Tuesday, March 16, 2010

Top Ten Battles Royale

In no particular order, due to lack of time:

1. It's 11:05PM and I start crying and announce that it's because Chris doesn't love Mackenzie. I do this several nights in a row and our first marital rule is established. The "Amy isn't allowed to talk after 11pm" rule. It still stands.

2. Chris got drunk at MY company Christmas party at MY bosses house and spent the entire time hitting on MY bosses wife. Classyyyy. Then spent the next day denying that he was drunk and that he hit on her. This was pretty much a routine for awhile.

3. I'm SURE I've blogged this one before, but it's one of my all time favs. Chris's friend, Brian, had a girlfriend. His girlfriend was asian. His girlfriend was a semi-retired stripper"dancer". His girlfriend was also a hairdresser out of their home. She was Chris's hairdresser. Then, one day, we stopped by Brian's work to say hello. Brian asked me if Chris had mentioned "the show" he had gotten during his haircut, when she showed him the recent surgical enhancements she had gotten done. Brian saw my face, realized right away that Chris had NOT told me, said Oops, and we drove off. I never said a word. Chris never said a word. The next day we went to Costco and bought a set of clippers and I started cutting his hair. You know it's a good fight when no words are needed.

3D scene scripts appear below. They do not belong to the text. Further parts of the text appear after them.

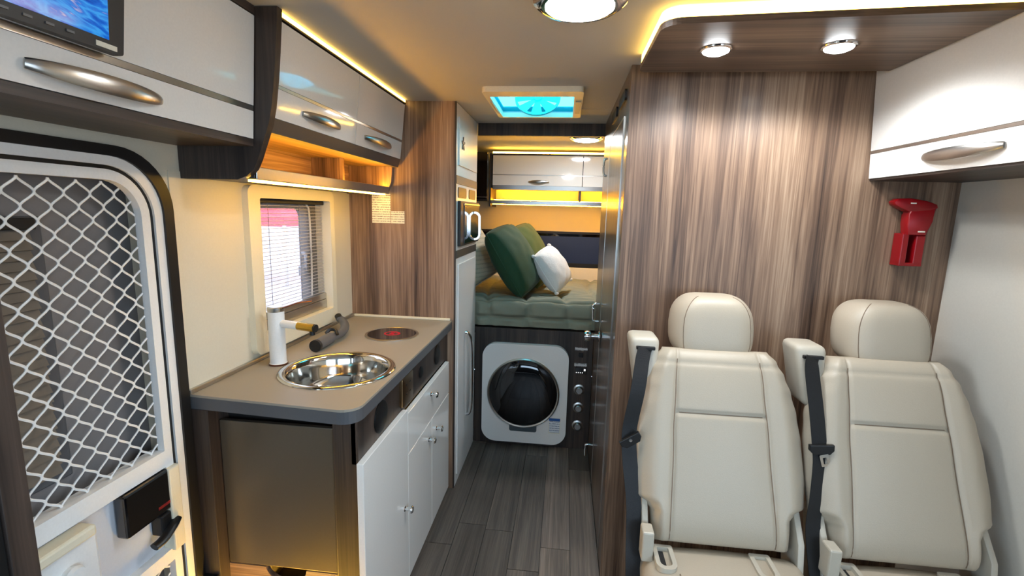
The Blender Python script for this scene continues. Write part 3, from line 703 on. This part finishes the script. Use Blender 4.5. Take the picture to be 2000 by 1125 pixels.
# ------------------------------------------------------------------ wooden ceiling shelf with LED and spots
cs = thing('ceiling_shelf', 'walnut ceiling board edged with yellow light above the seats', 'shelf', (.57, 1.43, 1.885))
ol = rrect(.212, .952, 1.235, 1.625, (.05, .002, .002, .03), 8)
ol = [(x, y - .05*max(0, (x-.25)/.7) if y < 1.4 else y) for x, y in ol]
b = new(); prism(b, ol, 'z', 1.885, 1.900); part(cs, 'board', 'mwood_x', b)
def inset(o, d):
    cx = sum(p[0] for p in o)/len(o); c_ = sum(p[1] for p in o)/len(o); return [(cx+(x-cx)*(1-d/.37), c_+(y-c_)*(1-d/.2)) for x, y in o]
b = new(); prism(b, inset(ol, .022), 'z', 1.900, 1.9295); part(cs, 'core', 'dwood_x', b)
b = new(); o1, o2 = inset(ol, .002), inset(ol, .014)
k_ = [i for i, p in enumerate(ol) if p[1] < 1.60 and p[0] < .951 or p[1] < 1.3]; k_ = [i for i in range(len(ol)) if i in k_]
st_ = 27; order = [(st_+i) % len(ol) for i in range(len(ol)) if (st_+i) % len(ol) in k_]
prism(b, [o1[i] for i in order] + [o2[i] for i in order[::-1]], 'z', 1.9005, 1.928); part(cs, 'edge_light', 'ledw', b)
for i, (x, y) in enumerate(((.386, 1.415), (.690, 1.398))):
    b = new(); lathe(b, [(.042, 1.8848), (.041, 1.882), (.035, 1.880), (.034, 1.8848)], 'z', x, y, 32); s_ = part(cs, 'spotlight', 'chrome', b, True)
    b = new(); lathe(b, [(.034, 1.8838), (.033, 1.877), (.022, 1.872), (0, 1.870)], 'z', x, y, 32); part(s_, 'lens', 'spot', b)
    ld_ = bpy.data.lights.new('spot_beam', 'SPOT'); ld_.energy = 15; ld_.spot_size = math.radians(160); ld_.spot_blend = .35; ld_.color = (.92, .96, 1); ld_.shadow_soft_size = .05
    lo = bpy.data.objects.new('spot_beam', ld_); lo.location = (x, y, 1.864); COL.objects.link(lo)

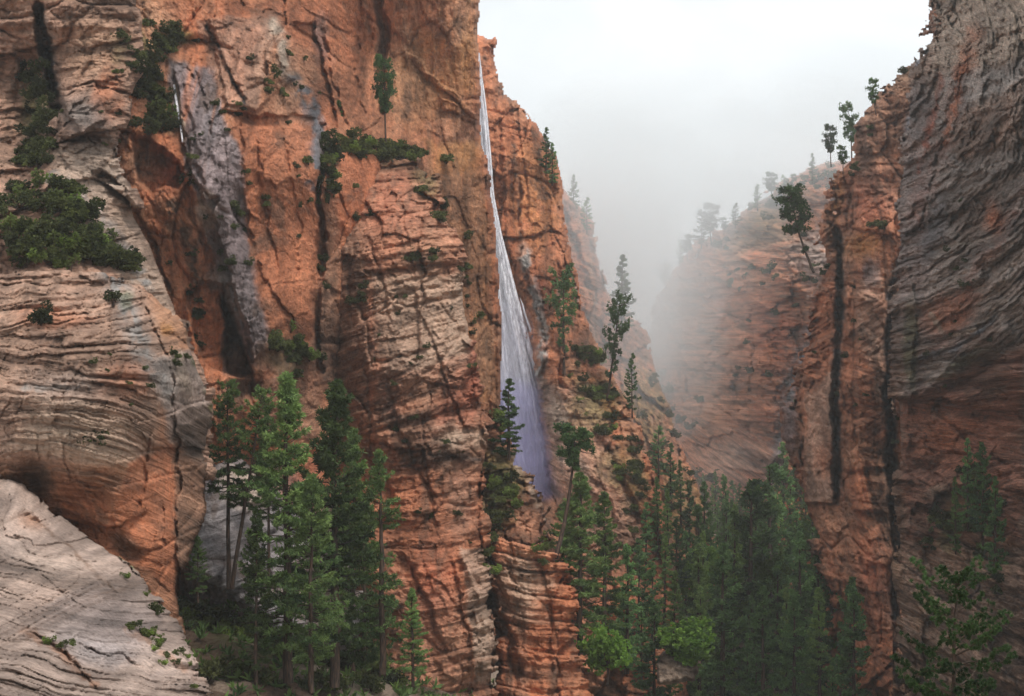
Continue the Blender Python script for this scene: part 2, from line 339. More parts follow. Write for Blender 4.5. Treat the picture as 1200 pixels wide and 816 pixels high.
# C: upper-left slabs
cliff('upper_slab_cliff', 'grey and pink slabs with a dark crack, high on the left above the dome',
      [(-220, -140), (160, -140), (156, 40), (160, 80), (148, 105), (146, 135), (134, 165), (136, 200), (150, 216), (162, 250), (182, 300), (200, 350), (222, 395), (244, 450), (250, 520), (250, 560), (-220, 560)],
      [(0, 0, 98), (100, 30, 97), (150, 60, 98), (100, 130, 91), (0, 150, 97), (60, 100, 100), (80, 220, 88), (140, 220, 90), (0, 260, 84), (100, 290, 84), (180, 350, 84), (240, 500, 86), (0, 420, 82), (130, 340, 82)],
      rel_generic(301, bed=.28, f=1.3, setth=7, ang=.25, base=-.15, blk=.9, bw=(6, 3.4), big=1.3, small=.3),
      [('p', [(-220, -140), (300, -140), (300, 560), (-220, 560)], 4, ('pink', .8)), ('b', 110, 60, 45, 40, 0, ('tan', .5)), ('b', 120, 200, 60, 60, 0, ('grey', .45, 'n')), ('b', 125, 110, 25, 40, 0, ('orange', .7, 'n')), ('b', 95, 135, 30, 20, 15, ('grey', .75)),
       ('p', [(60, 170), (130, 165), (215, 385), (190, 400), (110, 280), (60, 215)], 14, ('pale', .6)), ('l', [(60, 205), (110, 250), (170, 330)], 16, ('grey', .75, 'd')), ('l', [(48, 20), (55, 70), (64, 120)], 9, ('dark', .95)),
       ('b', 40, 130, 18, 60, 0, ('moss', .75, 'n')), ('b', 45, 180, 26, 40, 0, ('brown', .6, 'n')), ('b', 40, 200, 16, 8, 0, ('umber', .5)), ('l', [(150, 215), (190, 300), (220, 380)], 7, ('brown', .6, 'n')), ('b', 140, 60, 12, 20, 0, ('green', .3, 'n')), ('b', 100, 250, 24, 40, -30, ('pink', .4))],
      [('g', [(44, 10), (55, 70), (64, 125)], 7, 4.5), ('l', [(64, 105), (100, 100), (152, 88)], 2.5, 1.1), ('b', 96, 163, 26, 4, 0, 1.6), ('b', 108, 158, 34, 9, 0, -1.), ('l', [(64, 150), (70, 180), (84, 200)], 5, 1.4), ('b', 30, 170, 22, 90, 0, 3.),
       ('l', [(115, 198), (138, 216), (150, 224)], 3, 1.8), ('l', [(80, 215), (110, 232), (122, 240)], 2, .7), ('p', [(70, 108), (112, 100), (126, 140), (96, 156), (76, 130)], 3, -1.4), ('l', [(140, 215), (180, 300), (214, 372)], 2.5, 1.), ('l', [(150, 235), (196, 320), (222, 390)], 3, 1.2)],
      seed=301, roll=3.5, thick=20)

# D/E/G: the great red wall behind
def relE(x, z, u, v):
    g1 = rel_generic(401, bed=.09, f=.7, setth=9, ang=.4, blk=.9, bw=(5, 9), big=1.4, flute=.6, small=.3)(x, z, u, v)
    panel = feat(('p', [(285, 130), (372, 150), (372, 400), (330, 410), (290, 300)], 12), u, v)
    gw = sst(390, 430, u)
    fl = ridge(x*.30+.25*vn(x*.1, z*.04, 3), z*.012, 411, 4)
    fl2 = ridge(x*.75+.4*vn(x*.2, z*.06, 5), z*.03, 414, 4)
    gul = feat(('p', [(190, 60), (262, 80), (300, 300), (320, 420), (270, 420), (200, 200)], 20), u, v)
    r = g1[0]*(1-.5*panel)*(1-.55*gw)+gw*(1.2*fl+.5*fl2)*(.35+.65*sst(60, 240, v))+.45*panel*ridge(x*.4, z*.2, 415, 5)+.35*panel*blocks(x, z, 2., 3.5, 418)+.6*gw*blocks(x, z, 3., 12, 417)+gul*(.6*fl2+.5*blocks(x, z, 1.6, 7, 419))
    return r, x*.75+.5*vn(x*.2, z*.06, 5), z*1.3
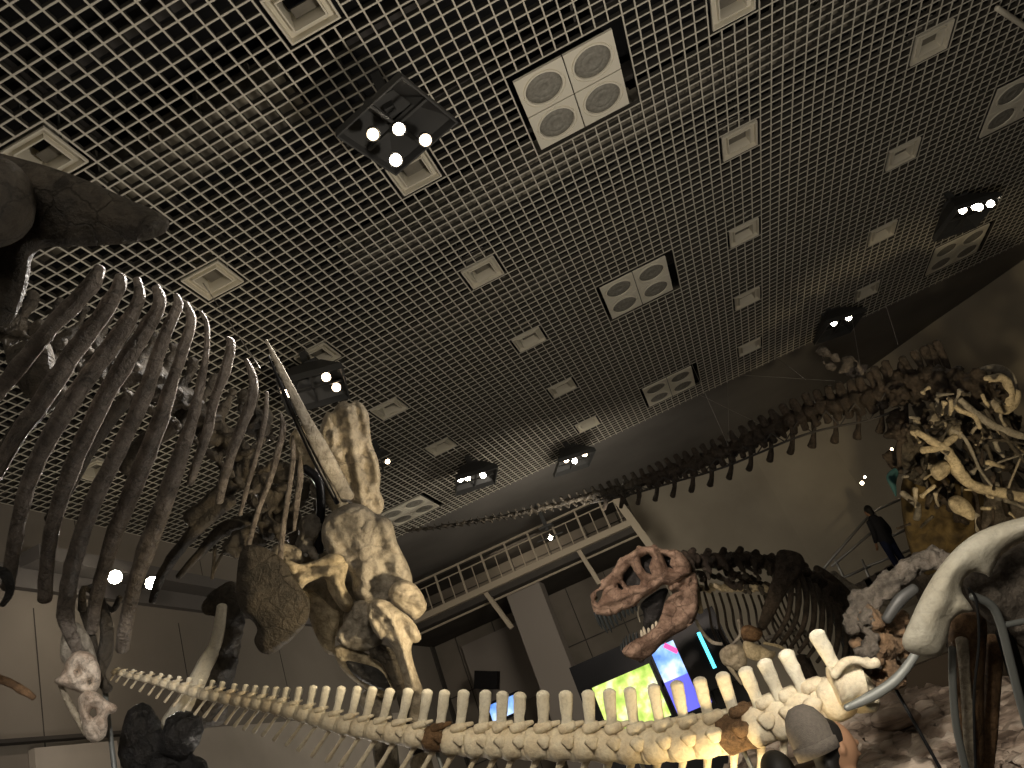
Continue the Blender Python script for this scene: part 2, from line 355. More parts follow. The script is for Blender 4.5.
# curved right wall
b = MB(); n = len(RW); vs = []
for x, y in RW: vs += [(x, y, 0), (x, y, 9.4)]
for x, y in RW: vs += [(x + .18, y + .25, 0), (x + .18, y + .25, 9.4)]
fs = []
for i in range(n - 1):
    a = 2 * i; fs += [(a, a + 2, a + 3, a + 1), (2 * n + a, 2 * n + a + 1, 2 * n + a + 3, 2 * n + a + 2), (a + 1, a + 3, 2 * n + a + 3, 2 * n + a + 1), (a, 2 * n + a, 2 * n + a + 2, a + 2)]
fs += [(0, 1, 2 * n + 1, 2 * n), (2 * n - 2, 4 * n - 2, 4 * n - 1, 2 * n - 1)]
b.add(vs, fs); struct(b.build('wall_right', M['wallr'], smooth=False))
b = MB(); b.box((XR + .1, 3.2, 4.6), (.2, 15, 9.2)); struct(b.build('wall_east', M['wallr'], smooth=False))
b = MB(); b.box((3.75, YN - .1, 4.6), (26, .2, 9.2)); struct(b.build('wall_near', M['wall'], smooth=False))
# back wall behind and under the balcony
b = MB(); b.box((-5.2, 24.6, 4.6), (8, .3, 9.2)); struct(b.build('wall_back', M['backwall'], smooth=False))
b = MB()
for x in (-8.2, -6.9, -5.6, -4.3, -3.0, -1.9): b.box((x, 24.43, 5.5), (.02, .03, 7.4))
for z in (3.0, 5.0, 7.9): b.box((-5.2, 24.42, z), (7.6, .03, .03))
struct(b.build('trim_3', M['dark'], smooth=False))
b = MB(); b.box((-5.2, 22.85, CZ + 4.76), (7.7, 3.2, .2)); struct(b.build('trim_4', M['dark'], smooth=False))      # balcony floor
b = MB(); b.box((-5.1, 21.2, CZ + 4.92), (7.7, .22, .17)); b.box((-5.1, 21.7, CZ + 4.64), (7.7, .06, .06)); struct(b.build('trim_5', M['beam'], smooth=False))   # balcony edge beam
# pillar
a0 = hit(505, 592, 1, 21.9); a1 = hit(536, 575, 1, 21.9)
b = MB(); b.box(((a0.x + a1.x) / 2, 22.2, (CZ + 4.66) / 2), (a1.x - a0.x, .6, CZ + 4.66)); struct(b.build('trim_6', M['pillar'], smooth=False))
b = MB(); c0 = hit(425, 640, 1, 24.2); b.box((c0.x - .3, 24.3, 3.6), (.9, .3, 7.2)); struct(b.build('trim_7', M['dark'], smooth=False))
b = MB(); b.box((-6.9, 24.35, 5.2), (2.3, .12, 2.2)); struct(b.build('trim_8', M['pillar'], smooth=False))
# grid ceiling
holes = []   # x0,x1,y0,y1
vents = []
lat = [(0, 0), (1, 0), (0, 1), (1, 1), (2, 1), (3, 1), (0, 2), (1, 2), (2, 2), (3, 2), (0, 3), (1, 3), (2, 3), (3, 3), (0, 4), (1, 4), (2, 4), (3, 4), (1, 5), (2, 5), (3, 5), (2, 0)]
for i, j in lat:
    x, y = COLX[i], Y0 + ROW * j; vents.append((x, y, i, j)); holes.append((x - 2 * CELL, x + 2 * CELL, y - 2 * CELL, y + 2 * CELL))
vents.append((X2 - 44 * CELL, Y0 + ROW * 2, -1, 2)); x, y = vents[-1][:2]; holes.append((x - 2 * CELL, x + 2 * CELL, y - 2 * CELL, y + 2 * CELL))
SPX = X2 + 13 * CELL
speakers = [(SPX, Y0 + ROW), (SPX, Y0 + 3 * ROW), (SPX, Y0 + 5 * ROW), (X2 - 31 * CELL, Y0 + 5 * ROW), (X2 + 57 * CELL, Y0 + 3 * ROW), (X2 + 57 * CELL, Y0 + 5 * ROW)]
for x, y in speakers: holes.append((x - 4 * CELL, x + 5 * CELL, y - 4 * CELL, y + 5 * CELL))
def cuts(v0, v1, blocks):
    segs = [(v0, v1)]
    for a, c in blocks:
        ns = []
        for s0, s1 in segs:
            if c <= s0 or a >= s1: ns.append((s0, s1)); continue
            if a > s0: ns.append((s0, a))
            if c < s1: ns.append((c, s1))
        segs = ns
    return segs
GB = .055; b = MB(); wb_ = MB(); e = 1e-3
k0 = math.ceil((XL - X2) / CELL); k1 = int((13.2 - X2) / CELL)
for k in range(k0, k1 + 1):
    x = X2 + k * CELL
    for s0, s1 in cuts(-3.9, min(wall_y(x) - .05, 17.8), [(h[2], h[3]) for h in holes if h[0] + e < x < h[1] - e]):
        b.box((x, (s0 + s1) / 2, HC + .004), (.016, s1 - s0, .008)); wb_.box((x, (s0 + s1) / 2, HC + .008 + GB / 2), (.008, s1 - s0, GB))
j0 = math.ceil((-3.9 - Y0) / CELL); j1 = int((22.4 - Y0) / CELL)
for k in range(j0, j1 + 1):
    y = Y0 + k * CELL; xm = 13.2
    while xm > -8 and wall_y(xm) < y + .05: xm -= .05
    if y >= 17.8: break
    for s0, s1 in cuts(XL if y < 17.8 else xm, xm, [(h[0], h[1]) for h in holes if h[2] + e < y < h[3] - e]):
        b.box(((s0 + s1) / 2, y, HC + .0055), (s1 - s0, .016, .008)); wb_.box(((s0 + s1) / 2, y, HC + .0095 + GB / 2), (s1 - s0, .008, GB))
struct(b.build('ceiling', M['grid'], smooth=False, recalc=False)); struct(wb_.build('ceiling_web', M['web'], smooth=False, recalc=False))
b = MB(); b.box((3.0, 20.2, HC + .06), (24, 4.8, .1)); struct(b.build('ceiling_soffit', M['soffit'], smooth=False))
b = MB(); b.box((3.75, 10.5, HC + 1.15), (26, 29.5, .1)); struct(b.build('ceiling_upper', M['plenum'], smooth=False))
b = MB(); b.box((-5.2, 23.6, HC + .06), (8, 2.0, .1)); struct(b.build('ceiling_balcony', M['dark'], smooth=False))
# plenum joists and ducts
b = MB()
for y in np.arange(-3, 22, 1.2): b.box((2, y, HC + .8), (22, .08, .22))
for x in np.arange(-8.3, 12, 2.4): b.box((x, 9, HC + .5), (.06, 26, .1))
struct(b.build('trim_9', M['joist'], smooth=False))
for k, (y, x0, x1, wd, lab) in enumerate([(8.15, -2.5, 6.5, .5, 'long ribbed air duct above the grid just past the nearest speaker panel'), (5.3, -8.5, -1.6, .6, 'air duct above the grid left of the nearest lamp pod'),
        (3.7, -1, 4, .45, 'air duct above the grid at the top edge behind the speaker panel'), (10.6, -7.5, 0, .4, 'narrow air duct above the grid near the middle left vents'), (4.6, 1.7, 8.5, .5, 'air duct above the grid at the upper right')]):
    r = empty('air_duct', (x0, y, HC + .45), lab, 'duct', 'ducts above the ceiling grid')
    b = MB(); b.box(((x0 + x1) / 2, y, HC + .45), (x1 - x0, wd, .3)); b.build('duct_body', M['duct'], r, smooth=False)
    for x in np.arange(x0, x1, .6): b = MB(); b.box((x, y, HC + .45), (.04, wd + .06, .36)); b.build('flange', M['duct'], r, smooth=False)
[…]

4. Um, do I spill ALL my secrets on here? Cuz here's another repeat goody. I was post-partum and my in-laws were here to meet the baby. I wasn't doing great "emotionally". Chris got all freaky weird about his mom being here and me not being happy and thought she was going to take it personally. She and John went to Red Robin to get dinner for us one night and after they handed me my Teriyaki Chicken Burger, Chris whispered to me that I needed to smile more. I threw the burger at him, cursed at him, and ran upstairs crying. It was an ugly night.

5. I'm going to have to wrap this up with number 5, or I'm going to be in the middle of number 6, if you know what I mean...

Our greatest fight of all time, you guessed it, SEASIDE BATTLE ROYALE. I can't recall the details well enough to do it justice, but I'll try. We had just gotten parked to walk around Seaside when one of our kids announced that she had to go potty. This would be an announcement made every 15 minutes if not nipped in the bud, so I answered, as always "You can wait, you just went", which would have been fine, but Chris wouldn't have that and rushed her into the nearest fast food place to pee. So annoying even now. Especially because that made me the bad guy and him the hero, something both worked on since then. From there, the rest of us started walking, letting him know that we'd meet on the main drag. We waited and waited and couldn't find them. He walked around and around and couldn't find us. We were both primed and ready to go, but not in a sexy way, in a fighting way. We started yelling at each other like those people we used to call 911 on when we lived in the rental house. It was a weekend and it was crowded and everybody gathered around, just like in Junior High during a fight, and people started placing bets on who would win and chanting "FIGHT FIGHT FIGHT" and somebody squirted gatorade in my mouth and toweled my brow (I think it was Jeff). After Chris fell from my wicked upper-cut I stormed off to the car. I was ready to go home and leave him there with the kids. Jeff wouldn't let Leanna go with me or I totally would have. I'm still mad. Everytime I have to stop at a public bathroom for him I want to kick him in the tenders.

Other than that, we're doing pretty good!

2 comments:

LAYTON FAMILY said...

#1 should be the policy in ALL of our homes.

Sam said...

These are priceless. The whole FIGHT SO BIG NO WORDS ARE NEEDED FIGHT? Yes. That's indeed good compatibility right there!